Disaster day in the kitchen. I decided to do a bunch of cooking today, because I am terribly bored and I have produce that is about to go bad. So, I made some homemade vegetable stock, sweet potato gnocchi, and butternut squash-coconut soup. Two of those things went awry.
First, the gnocchi. I don't have a potato ricer, so I read somewhere that I could just press the potato through a colander and get the same effect. I don't think I cooked my potatoes enough, because that just did not work. They were still really lumpy. So I ended up mashing them with a hand-held masher, which all the recipes I've read said not to do (or else you'll get gummy gnocchi). I still couldn't get all the lumps out, so as I was making the gnocchi, I ended up with big bits of sweet potato in the middle. I froze them to use later this week. I'm thinking of doing sweet potato gnocchi with collard greens and pecans (I have a bumper crop's worth of pecans in my freezer). They may be awful, but what the hell . . . I'll try them anyway. You only learn by doing, right?

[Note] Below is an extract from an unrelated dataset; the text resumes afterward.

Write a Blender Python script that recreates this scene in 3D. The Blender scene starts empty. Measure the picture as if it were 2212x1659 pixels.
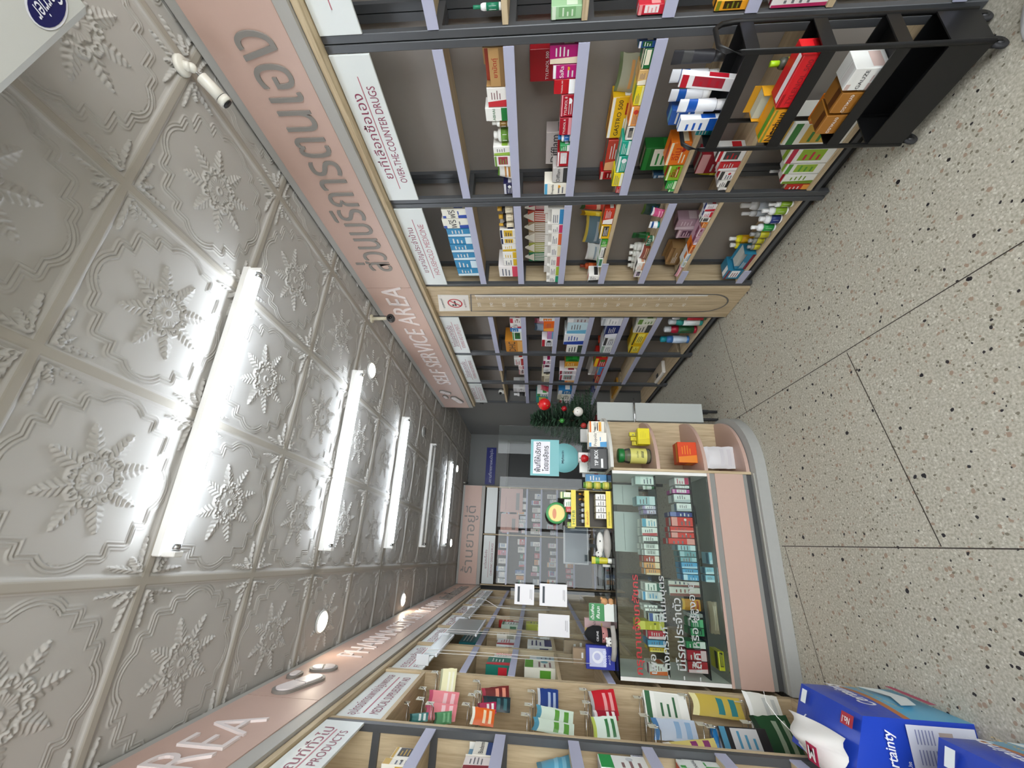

Second, the butternut soup. The recipe called for pureeing the sucker. I only have a blender, so I loaded it up with soup and hit the "puree" button. Cue blender top exploding a la "Hell's Kitchen" and butternut soup flying about my kitchen and all over me. After I managed to hit the "stop" button on the blender, all I could say was, "Oh no." So I'm standing in my kitchen, covered in soup, with turmeric-yellow soup bits on nearly every inch of my (very tiny) kitchen.
Chris was a good husband, and helped me clean it all up. We'd been meaning to get out of the house anyway and, seeing as how the snow/ice had finally melted, we decided to venture out to a local shopping center that has both a Bed Bath & Beyond and Barnes & Noble. I stashed the half-finished soup in the fridge, and off we went. I shelled out $30 for an immersion blender, Chris bought the first season of "Modern Family," and we hit up the Kroger for a few other necessities.
Back at home, I plugged in the immersion blender and finished the soup. And it turned out really well. I don't know how I ever lived without this blender. I am in love with it. Future blender disasters averted!
On a more positive note, I am happy to report that my darling hubby informed me today that, in the two weeks I've been making vegan food for us, he feels like he is being spoiled with delicious things to eat. The only thing he wasn't fond of was sesame bok choy, but he said he just doesn't like the texture of bok choy to begin with. He sure knows how to make a girl blush!